_EXERCISE GOAL:_
Copy, without any alteration, the lines from the one that includes "Generate a Blender" up to and including the one that includes "SC.camera = cam_o".

_DATASET CONTENT:_

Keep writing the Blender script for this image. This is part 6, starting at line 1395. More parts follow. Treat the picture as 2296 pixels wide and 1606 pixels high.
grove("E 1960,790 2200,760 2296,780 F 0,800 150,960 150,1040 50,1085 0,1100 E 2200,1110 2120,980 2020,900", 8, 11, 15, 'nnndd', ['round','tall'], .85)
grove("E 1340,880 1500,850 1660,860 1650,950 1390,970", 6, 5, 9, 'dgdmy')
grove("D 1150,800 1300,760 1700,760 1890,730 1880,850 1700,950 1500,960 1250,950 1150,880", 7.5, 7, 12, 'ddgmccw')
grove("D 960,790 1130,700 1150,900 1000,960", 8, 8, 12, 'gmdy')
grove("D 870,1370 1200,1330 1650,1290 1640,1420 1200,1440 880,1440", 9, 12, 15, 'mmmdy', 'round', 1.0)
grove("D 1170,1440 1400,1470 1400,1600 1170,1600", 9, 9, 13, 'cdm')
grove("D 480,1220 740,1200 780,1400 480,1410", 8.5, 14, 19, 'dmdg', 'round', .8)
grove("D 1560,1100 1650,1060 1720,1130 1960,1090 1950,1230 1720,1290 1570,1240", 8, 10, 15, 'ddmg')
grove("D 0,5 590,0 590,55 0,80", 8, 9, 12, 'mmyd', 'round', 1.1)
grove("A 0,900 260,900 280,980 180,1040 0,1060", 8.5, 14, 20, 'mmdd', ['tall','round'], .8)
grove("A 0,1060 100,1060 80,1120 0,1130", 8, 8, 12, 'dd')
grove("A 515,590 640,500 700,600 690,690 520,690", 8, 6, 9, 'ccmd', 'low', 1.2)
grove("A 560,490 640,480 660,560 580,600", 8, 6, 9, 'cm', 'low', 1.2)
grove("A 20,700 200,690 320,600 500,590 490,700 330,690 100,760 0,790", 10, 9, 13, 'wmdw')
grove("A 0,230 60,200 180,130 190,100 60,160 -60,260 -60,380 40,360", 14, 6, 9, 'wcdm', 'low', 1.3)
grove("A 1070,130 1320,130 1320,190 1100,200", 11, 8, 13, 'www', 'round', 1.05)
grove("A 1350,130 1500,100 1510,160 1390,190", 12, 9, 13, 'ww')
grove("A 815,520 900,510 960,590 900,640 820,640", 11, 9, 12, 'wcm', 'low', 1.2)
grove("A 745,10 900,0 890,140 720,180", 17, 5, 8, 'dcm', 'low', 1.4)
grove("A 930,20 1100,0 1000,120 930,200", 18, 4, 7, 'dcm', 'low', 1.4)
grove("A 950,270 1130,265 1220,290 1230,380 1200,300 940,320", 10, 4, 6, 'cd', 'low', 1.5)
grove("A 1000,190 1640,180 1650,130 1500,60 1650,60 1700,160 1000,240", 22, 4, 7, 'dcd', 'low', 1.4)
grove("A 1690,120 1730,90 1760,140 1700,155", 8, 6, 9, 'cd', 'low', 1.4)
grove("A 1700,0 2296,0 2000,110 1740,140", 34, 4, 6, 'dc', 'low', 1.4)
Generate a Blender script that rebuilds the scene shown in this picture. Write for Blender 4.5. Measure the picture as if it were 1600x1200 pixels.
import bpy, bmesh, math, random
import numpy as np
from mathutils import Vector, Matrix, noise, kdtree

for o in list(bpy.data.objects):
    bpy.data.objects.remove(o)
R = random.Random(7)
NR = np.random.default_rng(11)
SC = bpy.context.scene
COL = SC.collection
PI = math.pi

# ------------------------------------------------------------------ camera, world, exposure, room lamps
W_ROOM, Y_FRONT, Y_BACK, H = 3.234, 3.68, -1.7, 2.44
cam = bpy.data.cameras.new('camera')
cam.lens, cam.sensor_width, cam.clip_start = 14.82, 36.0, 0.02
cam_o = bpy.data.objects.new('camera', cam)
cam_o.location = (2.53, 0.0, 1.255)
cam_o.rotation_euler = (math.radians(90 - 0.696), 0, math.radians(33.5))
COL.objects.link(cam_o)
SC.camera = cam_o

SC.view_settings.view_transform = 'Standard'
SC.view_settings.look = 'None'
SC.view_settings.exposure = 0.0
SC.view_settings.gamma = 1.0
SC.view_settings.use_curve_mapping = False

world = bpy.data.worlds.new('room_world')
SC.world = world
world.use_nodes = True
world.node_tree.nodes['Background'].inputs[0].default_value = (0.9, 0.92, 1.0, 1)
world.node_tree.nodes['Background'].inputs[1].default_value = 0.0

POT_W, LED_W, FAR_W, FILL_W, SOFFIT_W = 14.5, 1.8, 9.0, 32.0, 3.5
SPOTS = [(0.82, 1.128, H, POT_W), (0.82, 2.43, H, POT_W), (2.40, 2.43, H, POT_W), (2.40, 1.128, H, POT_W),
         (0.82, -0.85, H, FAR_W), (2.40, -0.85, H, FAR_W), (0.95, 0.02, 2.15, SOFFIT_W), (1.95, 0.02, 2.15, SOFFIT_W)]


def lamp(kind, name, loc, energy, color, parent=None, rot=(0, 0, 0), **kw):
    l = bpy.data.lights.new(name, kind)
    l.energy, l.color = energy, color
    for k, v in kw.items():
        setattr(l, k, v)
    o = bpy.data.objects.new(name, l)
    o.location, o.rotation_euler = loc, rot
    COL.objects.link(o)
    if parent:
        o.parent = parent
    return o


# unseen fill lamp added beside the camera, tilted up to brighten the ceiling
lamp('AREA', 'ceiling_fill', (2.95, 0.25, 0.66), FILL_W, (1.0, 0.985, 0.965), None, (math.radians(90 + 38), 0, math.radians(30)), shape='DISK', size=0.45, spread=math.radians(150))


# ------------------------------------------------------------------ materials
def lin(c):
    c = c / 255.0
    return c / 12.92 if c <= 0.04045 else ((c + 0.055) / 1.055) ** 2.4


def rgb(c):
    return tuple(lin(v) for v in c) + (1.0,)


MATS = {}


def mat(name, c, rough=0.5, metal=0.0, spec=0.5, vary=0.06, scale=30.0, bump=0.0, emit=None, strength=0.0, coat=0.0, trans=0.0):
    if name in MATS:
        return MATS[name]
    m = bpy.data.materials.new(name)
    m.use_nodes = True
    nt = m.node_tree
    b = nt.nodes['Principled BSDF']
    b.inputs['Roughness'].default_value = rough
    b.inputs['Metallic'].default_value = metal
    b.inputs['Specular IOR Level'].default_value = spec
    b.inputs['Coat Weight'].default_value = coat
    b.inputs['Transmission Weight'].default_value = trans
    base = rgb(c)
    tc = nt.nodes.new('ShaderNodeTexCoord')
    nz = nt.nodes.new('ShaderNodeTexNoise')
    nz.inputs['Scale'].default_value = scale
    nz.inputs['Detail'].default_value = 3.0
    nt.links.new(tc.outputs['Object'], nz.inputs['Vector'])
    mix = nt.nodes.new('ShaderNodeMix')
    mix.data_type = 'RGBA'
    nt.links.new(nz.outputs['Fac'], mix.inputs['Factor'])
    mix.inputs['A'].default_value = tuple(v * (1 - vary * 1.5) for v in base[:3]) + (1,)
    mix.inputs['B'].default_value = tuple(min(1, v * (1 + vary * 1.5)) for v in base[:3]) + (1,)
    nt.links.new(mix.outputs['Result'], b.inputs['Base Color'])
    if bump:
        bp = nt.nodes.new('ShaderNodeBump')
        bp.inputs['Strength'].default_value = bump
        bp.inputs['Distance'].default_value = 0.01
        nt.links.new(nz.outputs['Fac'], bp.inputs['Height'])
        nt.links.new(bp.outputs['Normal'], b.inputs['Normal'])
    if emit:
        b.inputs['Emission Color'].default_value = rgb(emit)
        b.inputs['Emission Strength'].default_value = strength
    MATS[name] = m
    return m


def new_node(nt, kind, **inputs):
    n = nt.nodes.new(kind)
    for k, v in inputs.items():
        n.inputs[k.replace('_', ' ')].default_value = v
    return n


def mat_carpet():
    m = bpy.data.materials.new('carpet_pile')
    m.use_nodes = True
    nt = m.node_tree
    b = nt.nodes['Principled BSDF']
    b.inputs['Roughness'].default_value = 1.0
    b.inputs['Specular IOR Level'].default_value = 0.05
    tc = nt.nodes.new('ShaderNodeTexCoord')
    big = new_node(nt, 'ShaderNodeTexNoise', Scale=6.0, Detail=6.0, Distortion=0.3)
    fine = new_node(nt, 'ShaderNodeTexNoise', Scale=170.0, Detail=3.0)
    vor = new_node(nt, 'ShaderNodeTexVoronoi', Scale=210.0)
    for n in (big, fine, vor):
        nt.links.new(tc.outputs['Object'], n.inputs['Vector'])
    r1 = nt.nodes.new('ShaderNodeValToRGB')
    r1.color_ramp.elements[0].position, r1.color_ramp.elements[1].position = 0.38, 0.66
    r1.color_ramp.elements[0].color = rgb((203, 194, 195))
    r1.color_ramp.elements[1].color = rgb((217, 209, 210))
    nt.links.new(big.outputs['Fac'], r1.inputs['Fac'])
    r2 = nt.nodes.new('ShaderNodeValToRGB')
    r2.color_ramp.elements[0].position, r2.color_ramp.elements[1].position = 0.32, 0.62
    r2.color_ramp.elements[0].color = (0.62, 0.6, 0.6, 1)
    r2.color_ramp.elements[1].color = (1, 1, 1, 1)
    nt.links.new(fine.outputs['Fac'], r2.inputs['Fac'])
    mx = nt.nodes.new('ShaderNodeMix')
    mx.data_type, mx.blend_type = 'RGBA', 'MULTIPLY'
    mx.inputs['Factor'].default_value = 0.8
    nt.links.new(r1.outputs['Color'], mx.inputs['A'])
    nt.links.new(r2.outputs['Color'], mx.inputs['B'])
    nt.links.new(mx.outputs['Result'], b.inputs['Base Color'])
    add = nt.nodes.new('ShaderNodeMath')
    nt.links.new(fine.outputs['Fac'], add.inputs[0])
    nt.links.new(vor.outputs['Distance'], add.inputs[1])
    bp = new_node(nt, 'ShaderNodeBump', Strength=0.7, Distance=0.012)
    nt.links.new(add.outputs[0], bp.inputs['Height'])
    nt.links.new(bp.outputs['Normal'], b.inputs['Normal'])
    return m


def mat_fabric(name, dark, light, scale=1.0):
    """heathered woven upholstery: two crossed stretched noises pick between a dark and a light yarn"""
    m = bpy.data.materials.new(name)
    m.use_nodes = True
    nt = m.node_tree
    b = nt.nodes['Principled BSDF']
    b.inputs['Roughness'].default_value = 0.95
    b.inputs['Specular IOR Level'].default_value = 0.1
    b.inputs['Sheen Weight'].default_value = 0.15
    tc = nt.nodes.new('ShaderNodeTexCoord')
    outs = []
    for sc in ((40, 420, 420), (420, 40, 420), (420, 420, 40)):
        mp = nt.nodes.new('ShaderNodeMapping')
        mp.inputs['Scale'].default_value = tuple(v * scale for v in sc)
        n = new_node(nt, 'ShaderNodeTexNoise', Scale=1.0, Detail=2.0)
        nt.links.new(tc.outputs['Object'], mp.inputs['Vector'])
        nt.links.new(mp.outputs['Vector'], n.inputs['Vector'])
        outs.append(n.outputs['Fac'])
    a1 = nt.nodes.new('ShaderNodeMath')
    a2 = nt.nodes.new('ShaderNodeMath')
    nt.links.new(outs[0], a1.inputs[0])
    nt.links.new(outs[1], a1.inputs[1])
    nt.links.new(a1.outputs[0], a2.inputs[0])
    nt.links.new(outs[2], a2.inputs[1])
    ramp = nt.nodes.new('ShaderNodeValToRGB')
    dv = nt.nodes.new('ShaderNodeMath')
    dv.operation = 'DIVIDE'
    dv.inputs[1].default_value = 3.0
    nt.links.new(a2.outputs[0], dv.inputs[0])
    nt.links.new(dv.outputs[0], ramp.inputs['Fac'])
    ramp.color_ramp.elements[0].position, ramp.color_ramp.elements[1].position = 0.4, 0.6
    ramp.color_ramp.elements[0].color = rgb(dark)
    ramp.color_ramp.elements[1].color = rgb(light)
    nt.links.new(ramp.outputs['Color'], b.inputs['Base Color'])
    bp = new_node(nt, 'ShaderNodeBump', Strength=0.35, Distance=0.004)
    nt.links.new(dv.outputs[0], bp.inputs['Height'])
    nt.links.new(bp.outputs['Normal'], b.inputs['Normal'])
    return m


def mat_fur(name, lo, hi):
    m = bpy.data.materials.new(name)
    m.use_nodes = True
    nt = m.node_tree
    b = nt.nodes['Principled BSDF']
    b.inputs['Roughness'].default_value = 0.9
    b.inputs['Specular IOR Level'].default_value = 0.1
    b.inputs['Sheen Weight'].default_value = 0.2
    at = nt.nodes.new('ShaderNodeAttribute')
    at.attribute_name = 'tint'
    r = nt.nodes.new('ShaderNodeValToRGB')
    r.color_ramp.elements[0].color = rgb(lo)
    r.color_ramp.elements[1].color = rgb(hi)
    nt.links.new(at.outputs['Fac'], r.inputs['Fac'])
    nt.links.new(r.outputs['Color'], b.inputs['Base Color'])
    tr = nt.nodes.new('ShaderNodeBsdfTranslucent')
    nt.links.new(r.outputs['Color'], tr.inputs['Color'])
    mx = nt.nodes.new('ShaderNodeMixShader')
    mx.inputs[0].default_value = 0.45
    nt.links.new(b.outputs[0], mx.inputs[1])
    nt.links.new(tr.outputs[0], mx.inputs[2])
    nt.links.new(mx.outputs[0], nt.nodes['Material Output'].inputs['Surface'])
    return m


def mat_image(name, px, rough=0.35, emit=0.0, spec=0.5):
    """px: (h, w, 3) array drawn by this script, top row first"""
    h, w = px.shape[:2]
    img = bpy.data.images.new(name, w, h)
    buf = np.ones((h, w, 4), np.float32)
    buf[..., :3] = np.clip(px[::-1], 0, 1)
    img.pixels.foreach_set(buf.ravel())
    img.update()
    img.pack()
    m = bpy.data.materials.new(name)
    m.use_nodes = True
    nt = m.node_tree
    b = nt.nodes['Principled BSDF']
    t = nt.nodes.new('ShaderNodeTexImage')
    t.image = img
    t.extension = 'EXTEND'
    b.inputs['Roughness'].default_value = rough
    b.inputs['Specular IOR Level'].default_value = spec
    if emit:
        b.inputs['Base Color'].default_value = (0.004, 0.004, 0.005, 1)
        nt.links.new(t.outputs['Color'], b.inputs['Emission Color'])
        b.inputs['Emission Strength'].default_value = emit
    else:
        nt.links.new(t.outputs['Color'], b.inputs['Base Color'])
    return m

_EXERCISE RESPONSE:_
Generate a Blender script that rebuilds the scene shown in this picture. Write for Blender 4.5. Measure the picture as if it were 1600x1200 pixels.
import bpy, bmesh, math, random
import numpy as np
from mathutils import Vector, Matrix, noise, kdtree

for o in list(bpy.data.objects):
    bpy.data.objects.remove(o)
R = random.Random(7)
NR = np.random.default_rng(11)
SC = bpy.context.scene
COL = SC.collection
PI = math.pi

# ------------------------------------------------------------------ camera, world, exposure, room lamps
W_ROOM, Y_FRONT, Y_BACK, H = 3.234, 3.68, -1.7, 2.44
cam = bpy.data.cameras.new('camera')
cam.lens, cam.sensor_width, cam.clip_start = 14.82, 36.0, 0.02
cam_o = bpy.data.objects.new('camera', cam)
cam_o.location = (2.53, 0.0, 1.255)
cam_o.rotation_euler = (math.radians(90 - 0.696), 0, math.radians(33.5))
COL.objects.link(cam_o)
SC.camera = cam_o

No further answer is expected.